THE EXERCISE ::
Retype the complete listing exactly as it appears.

____________

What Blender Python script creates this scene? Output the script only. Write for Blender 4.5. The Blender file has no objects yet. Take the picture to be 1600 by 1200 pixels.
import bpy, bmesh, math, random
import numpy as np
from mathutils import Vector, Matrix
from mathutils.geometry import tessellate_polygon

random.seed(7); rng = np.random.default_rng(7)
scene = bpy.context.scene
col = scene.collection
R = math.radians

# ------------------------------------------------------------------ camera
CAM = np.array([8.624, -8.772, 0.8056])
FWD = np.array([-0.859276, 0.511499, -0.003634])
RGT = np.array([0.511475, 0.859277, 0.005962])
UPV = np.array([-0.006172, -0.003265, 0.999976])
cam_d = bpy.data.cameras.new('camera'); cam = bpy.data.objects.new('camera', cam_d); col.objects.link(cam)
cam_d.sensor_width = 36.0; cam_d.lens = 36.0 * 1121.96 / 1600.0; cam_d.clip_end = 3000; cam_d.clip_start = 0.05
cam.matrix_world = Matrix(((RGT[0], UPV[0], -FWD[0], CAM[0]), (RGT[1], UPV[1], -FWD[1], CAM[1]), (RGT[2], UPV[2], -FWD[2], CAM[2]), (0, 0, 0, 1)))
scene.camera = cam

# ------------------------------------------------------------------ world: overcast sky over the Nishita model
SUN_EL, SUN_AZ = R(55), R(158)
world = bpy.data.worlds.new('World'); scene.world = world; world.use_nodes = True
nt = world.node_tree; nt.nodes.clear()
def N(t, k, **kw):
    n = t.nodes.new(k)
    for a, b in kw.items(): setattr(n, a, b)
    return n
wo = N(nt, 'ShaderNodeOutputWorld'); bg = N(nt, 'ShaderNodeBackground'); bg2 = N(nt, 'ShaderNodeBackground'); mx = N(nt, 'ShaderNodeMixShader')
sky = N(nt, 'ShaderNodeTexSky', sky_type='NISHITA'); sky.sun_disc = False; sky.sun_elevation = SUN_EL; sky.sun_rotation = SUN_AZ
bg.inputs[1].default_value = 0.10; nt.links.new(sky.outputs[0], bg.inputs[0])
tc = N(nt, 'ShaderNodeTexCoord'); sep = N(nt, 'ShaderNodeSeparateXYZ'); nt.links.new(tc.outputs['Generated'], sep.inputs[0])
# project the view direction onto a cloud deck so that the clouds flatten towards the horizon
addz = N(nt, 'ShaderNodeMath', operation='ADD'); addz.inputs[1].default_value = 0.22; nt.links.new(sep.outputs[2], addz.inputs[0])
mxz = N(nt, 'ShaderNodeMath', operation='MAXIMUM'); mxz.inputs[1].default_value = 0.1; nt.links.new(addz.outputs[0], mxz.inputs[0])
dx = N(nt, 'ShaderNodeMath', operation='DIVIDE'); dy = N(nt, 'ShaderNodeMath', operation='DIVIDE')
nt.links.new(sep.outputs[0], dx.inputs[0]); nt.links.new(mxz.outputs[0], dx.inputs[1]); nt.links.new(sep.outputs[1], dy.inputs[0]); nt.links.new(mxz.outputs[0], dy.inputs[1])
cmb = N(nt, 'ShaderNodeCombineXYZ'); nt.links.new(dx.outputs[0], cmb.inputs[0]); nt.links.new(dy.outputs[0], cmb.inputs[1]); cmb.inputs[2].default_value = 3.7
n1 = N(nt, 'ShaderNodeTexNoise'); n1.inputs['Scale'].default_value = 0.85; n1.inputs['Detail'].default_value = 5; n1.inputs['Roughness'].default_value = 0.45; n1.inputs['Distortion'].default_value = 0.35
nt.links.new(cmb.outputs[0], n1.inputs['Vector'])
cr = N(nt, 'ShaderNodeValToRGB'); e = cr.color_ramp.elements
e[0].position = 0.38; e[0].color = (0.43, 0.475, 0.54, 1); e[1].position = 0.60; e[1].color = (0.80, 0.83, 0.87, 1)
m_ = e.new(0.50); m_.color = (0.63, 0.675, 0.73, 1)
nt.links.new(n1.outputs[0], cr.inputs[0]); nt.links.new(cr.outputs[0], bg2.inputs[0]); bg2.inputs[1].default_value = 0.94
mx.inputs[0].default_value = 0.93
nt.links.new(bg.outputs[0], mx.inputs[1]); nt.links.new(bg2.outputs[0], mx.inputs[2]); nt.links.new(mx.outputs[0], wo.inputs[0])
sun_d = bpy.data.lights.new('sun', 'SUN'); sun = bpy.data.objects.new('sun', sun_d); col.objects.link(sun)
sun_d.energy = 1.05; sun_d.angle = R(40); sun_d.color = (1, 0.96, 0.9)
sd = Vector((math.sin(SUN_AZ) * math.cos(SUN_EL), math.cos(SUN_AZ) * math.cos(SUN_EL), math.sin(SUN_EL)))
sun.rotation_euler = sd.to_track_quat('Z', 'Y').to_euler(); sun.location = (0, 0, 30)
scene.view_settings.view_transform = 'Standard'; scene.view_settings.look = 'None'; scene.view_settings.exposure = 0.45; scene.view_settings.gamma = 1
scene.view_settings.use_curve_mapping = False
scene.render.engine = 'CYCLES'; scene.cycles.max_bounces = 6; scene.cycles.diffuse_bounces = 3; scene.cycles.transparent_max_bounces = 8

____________

COMPLETED EXERCISE ::
What Blender Python script creates this scene? Output the script only. Write for Blender 4.5. The Blender file has no objects yet. Take the picture to be 1600 by 1200 pixels.
import bpy, bmesh, math, random
import numpy as np
from mathutils import Vector, Matrix
from mathutils.geometry import tessellate_polygon

random.seed(7); rng = np.random.default_rng(7)
scene = bpy.context.scene
col = scene.collection
R = math.radians

# ------------------------------------------------------------------ camera
CAM = np.array([8.624, -8.772, 0.8056])
FWD = np.array([-0.859276, 0.511499, -0.003634])
RGT = np.array([0.511475, 0.859277, 0.005962])
UPV = np.array([-0.006172, -0.003265, 0.999976])
cam_d = bpy.data.cameras.new('camera'); cam = bpy.data.objects.new('camera', cam_d); col.objects.link(cam)
cam_d.sensor_width = 36.0; cam_d.lens = 36.0 * 1121.96 / 1600.0; cam_d.clip_end = 3000; cam_d.clip_start = 0.05
cam.matrix_world = Matrix(((RGT[0], UPV[0], -FWD[0], CAM[0]), (RGT[1], UPV[1], -FWD[1], CAM[1]), (RGT[2], UPV[2], -FWD[2], CAM[2]), (0, 0, 0, 1)))
scene.camera = cam

# ------------------------------------------------------------------ world: overcast sky over the Nishita model
SUN_EL, SUN_AZ = R(55), R(158)
world = bpy.data.worlds.new('World'); scene.world = world; world.use_nodes = True
nt = world.node_tree; nt.nodes.clear()
def N(t, k, **kw):
    n = t.nodes.new(k)
    for a, b in kw.items(): setattr(n, a, b)
    return n
wo = N(nt, 'ShaderNodeOutputWorld'); bg = N(nt, 'ShaderNodeBackground'); bg2 = N(nt, 'ShaderNodeBackground'); mx = N(nt, 'ShaderNodeMixShader')
sky = N(nt, 'ShaderNodeTexSky', sky_type='NISHITA'); sky.sun_disc = False; sky.sun_elevation = SUN_EL; sky.sun_rotation = SUN_AZ
bg.inputs[1].default_value = 0.10; nt.links.new(sky.outputs[0], bg.inputs[0])
tc = N(nt, 'ShaderNodeTexCoord'); sep = N(nt, 'ShaderNodeSeparateXYZ'); nt.links.new(tc.outputs['Generated'], sep.inputs[0])
# project the view direction onto a cloud deck so that the clouds flatten towards the horizon
addz = N(nt, 'ShaderNodeMath', operation='ADD'); addz.inputs[1].default_value = 0.22; nt.links.new(sep.outputs[2], addz.inputs[0])
mxz = N(nt, 'ShaderNodeMath', operation='MAXIMUM'); mxz.inputs[1].default_value = 0.1; nt.links.new(addz.outputs[0], mxz.inputs[0])
dx = N(nt, 'ShaderNodeMath', operation='DIVIDE'); dy = N(nt, 'ShaderNodeMath', operation='DIVIDE')
nt.links.new(sep.outputs[0], dx.inputs[0]); nt.links.new(mxz.outputs[0], dx.inputs[1]); nt.links.new(sep.outputs[1], dy.inputs[0]); nt.links.new(mxz.outputs[0], dy.inputs[1])
cmb = N(nt, 'ShaderNodeCombineXYZ'); nt.links.new(dx.outputs[0], cmb.inputs[0]); nt.links.new(dy.outputs[0], cmb.inputs[1]); cmb.inputs[2].default_value = 3.7
n1 = N(nt, 'ShaderNodeTexNoise'); n1.inputs['Scale'].default_value = 0.85; n1.inputs['Detail'].default_value = 5; n1.inputs['Roughness'].default_value = 0.45; n1.inputs['Distortion'].default_value = 0.35
nt.links.new(cmb.outputs[0], n1.inputs['Vector'])
cr = N(nt, 'ShaderNodeValToRGB'); e = cr.color_ramp.elements
e[0].position = 0.38; e[0].color = (0.43, 0.475, 0.54, 1); e[1].position = 0.60; e[1].color = (0.80, 0.83, 0.87, 1)
m_ = e.new(0.50); m_.color = (0.63, 0.675, 0.73, 1)
nt.links.new(n1.outputs[0], cr.inputs[0]); nt.links.new(cr.outputs[0], bg2.inputs[0]); bg2.inputs[1].default_value = 0.94
mx.inputs[0].default_value = 0.93
nt.links.new(bg.outputs[0], mx.inputs[1]); nt.links.new(bg2.outputs[0], mx.inputs[2]); nt.links.new(mx.outputs[0], wo.inputs[0])
sun_d = bpy.data.lights.new('sun', 'SUN'); sun = bpy.data.objects.new('sun', sun_d); col.objects.link(sun)
sun_d.energy = 1.05; sun_d.angle = R(40); sun_d.color = (1, 0.96, 0.9)
sd = Vector((math.sin(SUN_AZ) * math.cos(SUN_EL), math.cos(SUN_AZ) * math.cos(SUN_EL), math.sin(SUN_EL)))
sun.rotation_euler = sd.to_track_quat('Z', 'Y').to_euler(); sun.location = (0, 0, 30)
scene.view_settings.view_transform = 'Standard'; scene.view_settings.look = 'None'; scene.view_settings.exposure = 0.45; scene.view_settings.gamma = 1
scene.view_settings.use_curve_mapping = False
scene.render.engine = 'CYCLES'; scene.cycles.max_bounces = 6; scene.cycles.diffuse_bounces = 3; scene.cycles.transparent_max_bounces = 8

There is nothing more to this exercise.